What should you do? You've been working hard as a lawyer, as a flight attendant, as an office manager, but now you realize—and perhaps you realized it long ago—that the job is depleting you. It's draining you, and turning you into a lesser version of yourself. But for any number of reasons, you feel you can't quit. Maybe the benefits are so good that you're golden handcuffed in; or you think that after devoting yourself to a profession for so long it would be a waste to try to move onto a new profession; or you think that nobody will hire you in a new field because you lack the relevant experience. What should you do?
Here are some thoughts:

1. Don't assume that you're in the wrong job. Look before you leap. You might just have forgotten what drew you to the role in the first place. For one week, track your activities, noting the ones that make you feel strong and the ones that make you feel weak. At the end of the week, pick two that create in you strong positive emotions. Relive those two moments. Feel again what you loved about the job in the beginning.
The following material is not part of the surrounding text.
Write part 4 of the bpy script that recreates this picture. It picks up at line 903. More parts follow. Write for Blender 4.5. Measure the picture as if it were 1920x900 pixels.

2. The clearest sign that you're in the wrong career is if you cannot imagine a future in it. If you've looked hard at the activities that strengthen you and know deep in your heart that there's no way for those strengthening feelings to be recreated and no way to push your job gradually toward creating more and more of them each week, then it's time to act: Make the decision in your mind and plan your exit strategy. Don't dance around it. Don't second-guess it. Accept it. You know that your job does not and will never call upon the best of you. Nothing can compensate for this. No amount of money. No benefits. No amount of time invested. Nothing.

3. Start by focusing on your interests. What magazines do you read? What articles are you drawn to in those magazines? What kind of people do you find yourself hanging around with? Pick two interests or subject areas that always intrigue you and research them. Study the life that you want to live.